• [Task]:
Leave out all pictures. Return exactly the lines from the top of the material through the line containing "for k in range(3): o_".

• [Stored items from a collection]:
=-=-=-=-=

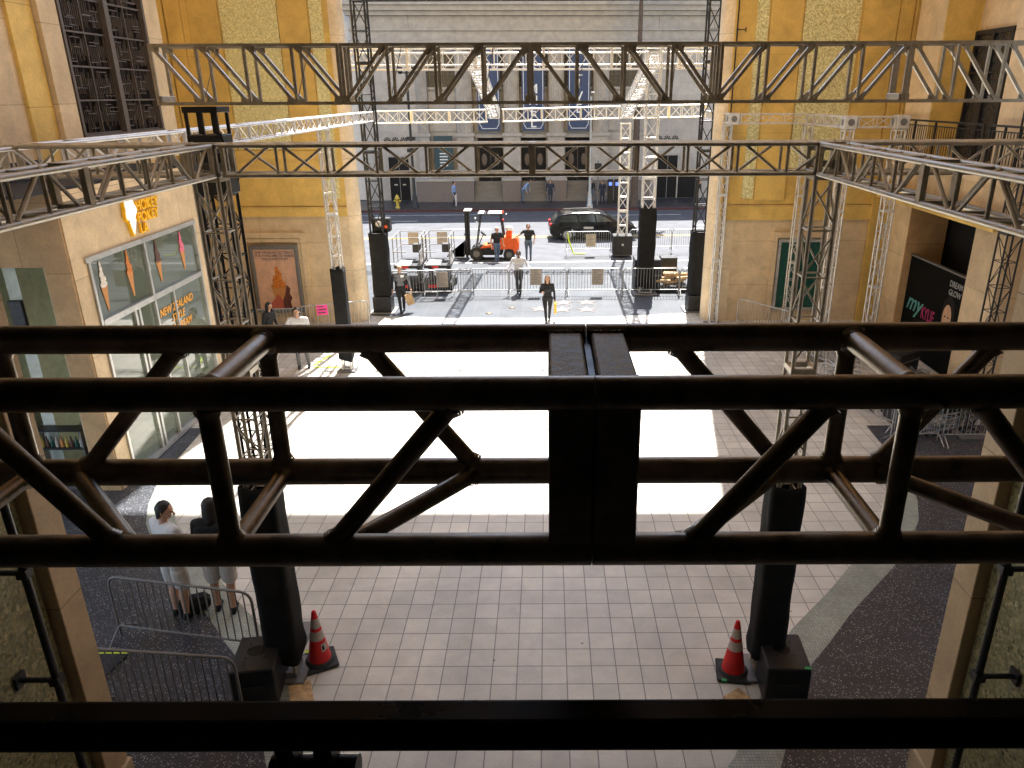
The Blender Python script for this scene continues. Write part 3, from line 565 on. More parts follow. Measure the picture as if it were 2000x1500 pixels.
# T1: near truss, one metre ahead; bays measured
def near_truss():
    t = thing('near_truss', 'large dark aluminium box truss crossing the whole foreground', 'truss', (0, 0, 0)); Yf, Yb, Zt, Zb = 1.0, 1.262, 7.300, 7.038; r = .0252
    for nm, x0, x1 in (('l', -4.3, .0662), ('r', .0678, 3.9)):
        for y in (Yf, Yb):
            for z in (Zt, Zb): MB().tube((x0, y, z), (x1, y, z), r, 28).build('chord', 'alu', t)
    def mem(nm, p, q, rr=.0155):
        p, q = Vector(p), Vector(q); d = (q-p).normalized(); b = MB().tube(p, q, rr, 20)
        for e, sg in ((p, 1), (q, -1)):
            for k in range(3): o_ = .021+k*.0045; b.tube(e+d*sg*o_, e+d*sg*(o_+.0045), rr*(1.42-.13*k), 18, rr*(1.34-.13*k), False)
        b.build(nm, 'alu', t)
    # left section bays repeat every .99 m
    for base in (0, -.99, -1.98, -2.97):
        mem('diagonal', (base-.125, Yf, Zt), (base-.344, Yf, Zb)); mem('post', (base-.492, Yf, Zb), (base-.492, Yf, Zt)); mem('diagonal', (base-.667, Yf, Zb), (base-.863, Yf, Zt))
        mem('diagonal', (base-.33, Yb, Zt), (base-.130, Yb, Zb)); mem('post', (base-.497, Yb, Zb), (base-.497, Yb, Zt)); mem('diagonal', (base-.64, Yb, Zt), (base-.873, Yb, Zb))
        mem('rung', (base-.495, Yf, Zt), (base-.495, Yb, Zt), .0185); mem('rung', (base-.495, Yf, Zb), (base-.495, Yb, Zb)); mem('rung', (base-.97, Yf, Zb), (base-.97, Yb, Zb))
        mem('diagonal', (base-.328, Yf, Zb), (base-.13, Yb, Zb)); mem('diagonal', (base-.647, Yf, Zb), (base-.888, Yb, Zb)); mem('post', (base-.97, Yf, Zb), (base-.97, Yf, Zt)); mem('post', (base-.97, Yb, Zb), (base-.97, Yb, Zt))
    for base in (0, .9, 1.8, 2.7):
        mem('diagonal', (base+.216, Yf, Zb), (base+.4186, Yf, Zt)); mem('post', (base+.527, Yf, Zb), (base+.527, Yf, Zt)); mem('diagonal', (base+.61, Yf, Zt), (base+.84, Yf, Zb))
        mem('diagonal', (base+.216, Yb, Zt), (base+.444, Yb, Zb)); mem('post', (base+.531, Yb, Zb), (base+.531, Yb, Zt)); mem('diagonal', (base+.80, Yb, Zt), (base+.608, Yb, Zb))
        mem('rung', (base+.531, Yf, Zt), (base+.531, Yb, Zt), .0185); mem('rung', (base+.531, Yf, Zb), (base+.531, Yb, Zb))
        mem('diagonal', (base+.20, Yf, Zb), (base+.44, Yb, Zb)); mem('diagonal', (base+.83, Yf, Zb), (base+.608, Yb, Zb))
    for xa, xb in ((.0005, .0660), (.0680, .1335)):
        for y in (Yf, Yb): MB().bevbox((xa, y-.017, Zb+.012), (xb, y+.017, Zt-.012), .003).build('end_plate', 'alu', t)
        for z in (Zt, Zb): MB().bevbox((xa+.002 if xa < .05 else xa+.007, Yf+.012, z-.012), (xb-.008 if xa < .05 else xb-.002, Yb-.012, z+.0165), .003).build('end_bar', 'scr', t)
    for y in (Yf, Yb): MB().box((.0655, y-.012, Zb), (.0685, y+.012, Zt)).build('dark_gap_fill', 'blk', t)  # black filler added in the section gap to paint its darkness
    MB().box((.062, Yf+.02, Zt-.012), (.072, Yb-.02, Zt+.004)).build('dark_gap_fill', 'blk', t)
    MB().prism([(.495, 7.312), (.552, 7.312), (.555, 7.300), (.566, 7.294), (.562, 7.286), (.545, 7.296), (.50, 7.303)], Yf-.0262, Yf-.0225, 'Y').build('paint_mark', 'blk', t)
    # weld beads where the bars meet the chords
    b = MB()
    for xa, xb in ((.0005, .0660), (.0680, .1335)):
        for y0, sg in ((Yf, 1), (Yb, -1)):
            for k in range(11): b.ball((xa+.002+(.005 if xa > .05 else 0)+(xb-xa-.011)*k/10, y0+sg*.019, Zt+.0165), .0042, .0055, .0045, 6, 4)
    b.build('weld_bead', 'scr', t)
    return t
near_truss()
# T2: box truss on the first pair of towers, with wings; corner blocks
B12 = dict(rc=.0254, rl=.0135)
def simple(name, label, p0, p1, w_, h_, m, panel=.45, rc=.0254, rl=.0125, group=None, up=(0, 0, 1), sec=2.4, n=8, fine=False, seg=6, joint=None, cat='truss'):
    o = Vector(p0); t = thing(name, label, cat, tuple(o), 0, group); truss(t, (0, 0, 0), Vector(p1)-o, w_, h_, rc, rl, panel, m, up, sec, n, fine=fine, seg=seg, joint=joint); return t
G1 = 'dark box trusses of the first frame'
ZT = 7.045; H12 = .36
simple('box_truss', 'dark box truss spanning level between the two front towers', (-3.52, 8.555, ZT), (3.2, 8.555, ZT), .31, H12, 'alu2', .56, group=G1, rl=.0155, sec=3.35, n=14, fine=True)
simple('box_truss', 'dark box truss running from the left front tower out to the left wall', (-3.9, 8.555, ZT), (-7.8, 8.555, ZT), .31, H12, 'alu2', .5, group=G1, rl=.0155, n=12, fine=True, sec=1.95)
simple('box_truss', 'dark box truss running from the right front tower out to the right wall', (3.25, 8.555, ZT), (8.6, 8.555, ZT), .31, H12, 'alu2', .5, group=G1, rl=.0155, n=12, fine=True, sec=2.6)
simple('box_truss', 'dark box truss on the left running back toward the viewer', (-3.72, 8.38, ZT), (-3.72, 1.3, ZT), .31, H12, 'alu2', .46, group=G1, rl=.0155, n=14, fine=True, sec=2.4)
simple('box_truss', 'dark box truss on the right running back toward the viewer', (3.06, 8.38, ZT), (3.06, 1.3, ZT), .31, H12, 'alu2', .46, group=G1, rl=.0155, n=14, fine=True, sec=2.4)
def tower(name, label, x, y, z1, w_, m, group=None, panel=.56, rc=.0254, rl=.012, cover=None, sec=2.5, n=10, fine=False, z0=.06, cw=.08, bag=True, base=True, seg=6, cat='tower'):
    t = thing(name, label, cat, (x, y, 0), 0, group)
    truss(t, (0, 0, z0), (0, 0, z1), w_, w_, rc, rl, panel, m, (0, 1, 0), sec, n, fine=fine, seg=seg)
    if base: MB().bevbox((-w_*.9, -w_*.9, 0), (w_*.9, w_*.9, .05), .01).build('base_plate', 'steelk', t)
    if cover:
        c0, c1 = cover; b = MB(); rr = random.Random(int(x*100)); rings = []; N = 32; K = 22; hw = w_/2+cw/2
        for k in range(K+1):
            z = c0+(c1-c0)*k/K; sag = 1+.015*math.sin(k*.9+x)+(.10 if (k == 1 and bag) else .04 if (k == 2 and bag) else 0)
            for i in range(N):
                a = 2*math.pi*i/N; cx_, sx_ = math.cos(a), math.sin(a); q = (abs(cx_)**9+abs(sx_)**9)**(-1/9)
                rd = hw*q*sag*(1+.012*math.sin(3*a+k*.8)+rr.uniform(-.008, .008)+.010*math.sin(7*a+k*.35)); b.v.append((rd*cx_, rd*sx_, z+(.04*math.sin(2*a) if k == 0 else .015*math.sin(5*a) if k == K else 0)))
        for k in range(K):
            for i in range(N): b.f.append([k*N+i, k*N+(i+1) % N, (k+1)*N+(i+1) % N, (k+1)*N+i]); b.sm.append(True); b.mi.append(0)
        o = b.build('fabric_cover', 'cloth', t); md = o.modifiers.new('s', 'SOLIDIFY'); md.thickness = .008
    return t
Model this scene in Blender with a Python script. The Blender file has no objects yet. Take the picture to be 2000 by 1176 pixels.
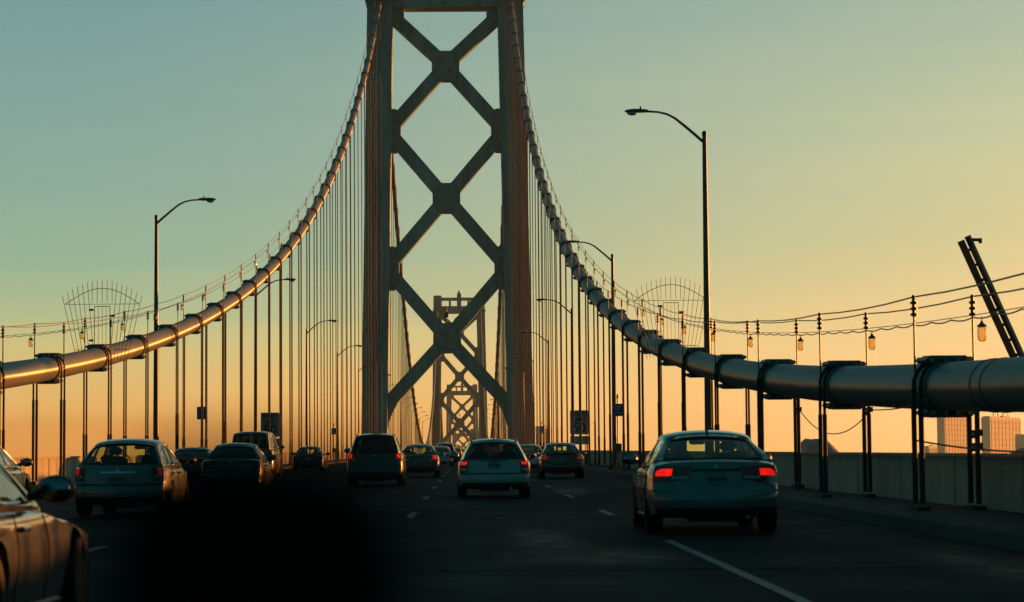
import bpy, math, random
from mathutils import Vector, Matrix
random.seed(7)
S = bpy.context.scene
COL = S.collection
PI = math.pi

# ------------------------------------------------------------------ exposure, camera, sky, sun
S.view_settings.view_transform = 'Standard'
S.view_settings.look = 'None'
S.view_settings.exposure = 0.8
S.view_settings.gamma = 1.0
S.view_settings.use_curve_mapping = False
EXPO = 2 ** 0.8
S.render.engine = 'CYCLES'
S.cycles.use_denoising = True
S.cycles.max_bounces = 8
S.cycles.transparent_max_bounces = 24
S.cycles.volume_bounces = 0
S.cycles.sample_clamp_indirect = 4.0


def lin(rgb, k=1.0):
    out = []
    for v in rgb:
        c = v / 255.0
        c = c / 12.92 if c <= 0.04045 else ((c + 0.055) / 1.055) ** 2.4
        out.append(c * k)
    return (out[0], out[1], out[2], 1.0)


CX, CH = 2.75, 1.18                 # camera: metres right of the bridge's centre line, eye height
FPX = 4400.0                        # focal length in pixels of the 2000 px wide photograph
cd = bpy.data.cameras.new('camera')
cam = bpy.data.objects.new('camera', cd)
COL.objects.link(cam)
cd.sensor_width = 36.0
cd.lens = 36.0 * FPX / 2000.0
cd.clip_start, cd.clip_end = 0.05, 20000
cd.dof.use_dof = True
cd.dof.focus_distance = 130.0
cd.dof.aperture_fstop = 4.2
yaw, pitch, roll = math.atan(92 / FPX), math.atan(289 / FPX), 0.0080
fwd = Vector((math.sin(yaw) * math.cos(pitch), math.cos(yaw) * math.cos(pitch), math.sin(pitch)))
right = fwd.cross(Vector((0, 0, 1))).normalized()
up = right.cross(fwd)
r2 = right * math.cos(roll) - up * math.sin(roll)
u2 = right * math.sin(roll) + up * math.cos(roll)
M = Matrix((r2, u2, -fwd)).transposed().to_4x4()
M.translation = Vector((CX, 0, CH))
cam.matrix_world = M
S.camera = cam

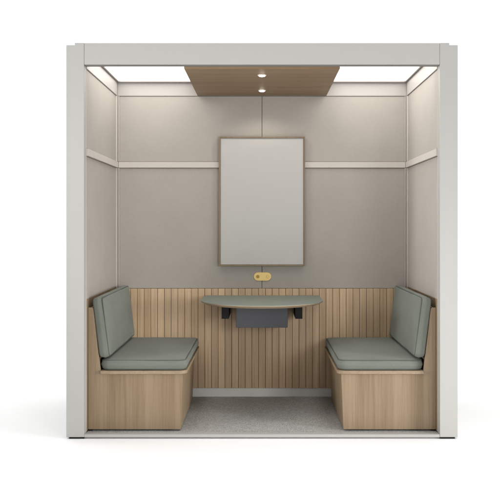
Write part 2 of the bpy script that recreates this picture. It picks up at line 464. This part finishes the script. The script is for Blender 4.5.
# white studio: bright backdrop behind the booth, bright ceiling, dimmer room on the camera's side
tc = N(nt, 'ShaderNodeTexCoord'); sx = N(nt, 'ShaderNodeSeparateXYZ'); L(tc.outputs['Generated'], sx.inputs[0])
my = N(nt, 'ShaderNodeMapRange', interpolation_type='SMOOTHSTEP')
for k, v in zip((1, 2, 3, 4), (-.5, .6, WORLD_FRONT, 1.05)): my.inputs[k].default_value = v
L(sx.outputs['Y'], my.inputs[0])
mz = N(nt, 'ShaderNodeMapRange', interpolation_type='SMOOTHSTEP')
for k, v in zip((1, 2, 3, 4), (.42, .95, 0, WORLD_TOP)): mz.inputs[k].default_value = v
L(sx.outputs['Z'], mz.inputs[0])
ad = N(nt, 'ShaderNodeMath', operation='ADD'); L(my.outputs[0], ad.inputs[0]); L(mz.outputs[0], ad.inputs[1])
L(ad.outputs[0], bg.inputs[1])

def area(name, loc, aim, size, power, color=(1, 1, 1), spread=180):
    d = bpy.data.lights.new(name, 'AREA'); d.shape = 'RECTANGLE'; d.size, d.size_y = size; d.energy = power; d.color = color; d.spread = math.radians(spread)
    o = bpy.data.objects.new(name, d); COL.objects.link(o); o.location = loc
    o.rotation_euler = (Vector(aim)-Vector(loc)).to_track_quat('-Z', 'Y').to_euler()
    return o
area('studio_softbox_key', (4.8, -2.8, 1.0), (-.3, .3, .15), (1.1, 1.1), 10, spread=38)
area('studio_softbox_fill', (-5.0, -2.1, 1.9), (1.0, .25, 1.6), (1.2, 1.2), 15, spread=45)
area('studio_softbox_front', (2.7, -6.2, 1.75), (0, .8, .9), (1.4, 1.4), 102)
for y in (.27, .866):
    d = bpy.data.lights.new('downlight_beam', 'SPOT'); d.energy = 6; d.spot_size = math.radians(135); d.spot_blend = .6; d.shadow_soft_size = .025; d.color = (1, .93, .82)
    o = bpy.data.objects.new('downlight_beam', d); COL.objects.link(o); o.location = (0, y, 2.160)

# ------------------------------------------------------------------ camera
cd = bpy.data.cameras.new('camera'); cam = bpy.data.objects.new('camera', cd); COL.objects.link(cam)
cam.location = (0, -5, CAMZ); cam.rotation_euler = (math.radians(90), 0, 0)
cd.sensor_width = 36; cd.lens = 171.3*5/500*36
cd.shift_x = -12/500; cd.shift_y = -25/500
cd.clip_start = .05; cd.clip_end = 500
scene.camera = cam
scene.view_settings.view_transform = 'Standard'; scene.view_settings.look = 'None'; scene.view_settings.exposure = 0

=-=-=-=-=

• [Answer below]:
The Blender Python script for this scene continues. Write part 3, from line 565 on. More parts follow. Measure the picture as if it were 2000x1500 pixels.
# T1: near truss, one metre ahead; bays measured
def near_truss():
    t = thing('near_truss', 'large dark aluminium box truss crossing the whole foreground', 'truss', (0, 0, 0)); Yf, Yb, Zt, Zb = 1.0, 1.262, 7.300, 7.038; r = .0252
    for nm, x0, x1 in (('l', -4.3, .0662), ('r', .0678, 3.9)):
        for y in (Yf, Yb):
            for z in (Zt, Zb): MB().tube((x0, y, z), (x1, y, z), r, 28).build('chord', 'alu', t)
    def mem(nm, p, q, rr=.0155):
        p, q = Vector(p), Vector(q); d = (q-p).normalized(); b = MB().tube(p, q, rr, 20)
        for e, sg in ((p, 1), (q, -1)):
            for k in range(3): o_ = .021+k*.0045; b.tube(e+d*sg*o_, e+d*sg*(o_+.0045), rr*(1.42-.13*k), 18, rr*(1.34-.13*k), False)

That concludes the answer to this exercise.